Gold extends rise, as yellow metal’s monster rally persists

Gold futures rose on Friday, adding to a push toward fresh six-year highs, amid a backdrop of lower interest rates and monetary-policy easing that bulls deem ideal for the metal to rally.

August gold trading GCQ19, +0.63% was gaining $10.70, or 0.8%, to $1,438.80 an ounce, after hitting $1,448 an ounce in electronic trade Thursday at 4 p.m. Eastern time. Thursday’s settlement was the loftiest for a most-active contract since May 13, 2013, marking a fresh 52-week high for the commodity, according to Dow Jones Market Data.

The commodity was on track for a weekly gain of 1.8% based on its July 12 close, which would represent its sharpest advance since the week ended June 21, FactSet data show.

Comments from New York Fed President John Williams, which have since been moderated by a Fed spokesman, were interpreted as endorsing an aggressive interest-rate cut at the Federal Reserve’s policy meeting later this month and sent bond yields and the dollar lower. Both of those market conditions are seen as supportive for gold gains.

On Friday, the U.S. dollar DXY, +0.36% was gaining 0.2% at 97 on Friday, while the 10-year Treasury note TMUBMUSD10Y, +1.40% was yielding 2.04%.

“Markets took this as a signal that the Fed will act with force in July and deliver easing that is over and above what is expected, sending the implied probability for a 50 [basis point] cut soaring. Accordingly, the dollar fell with US bond yields, as stocks and gold roared higher. Yet, in what seemed like an exercise in damage control, the New York Fed quickly came out to clarify that Williams’ speech was not a signal about July, but an ‘academic’ view instead,” wrote Marios Hadjikyriacos, investment analyst at brokerage XM.com in a Friday note.

Still, expectations for a decisive cut to rates was still seen as a strong possibility by markets.

Commodity experts and investors also have pointed to some $13 trillion dollars in sovereign debt that have negative yields, meaning lenders parking money receive less than their original investment, have helped to burnish gold’s appeal as a haven.

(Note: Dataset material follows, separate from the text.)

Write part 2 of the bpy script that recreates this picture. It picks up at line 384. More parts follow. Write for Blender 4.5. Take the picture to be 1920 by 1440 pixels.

Meanwhile, increasing tension in the Middle East have added to the bullish theme for precious metals. On Thursday, news of the U.S. Navy shooting down an Iranian drone always added fuel to gold’s price moves; however, Iran has since denied that its drone was shot down.

Analysts at currency brokerage firm FxPro says that bids for gold have been raised to around $1,450 but the metal has met some resistance at this level in recent trade.

Gold’s sister metal, silver, was up 18 cents, or 1.1%, at $16.38 an ounce after finishing at its highest since June 29, 2018 in the prior session. The metal is on track for a weekly gain of 7.5% based on last week’s settlement, which would represent the biggest weekly gain since a 10.1% weekly surge at the period ended July 1, 2016.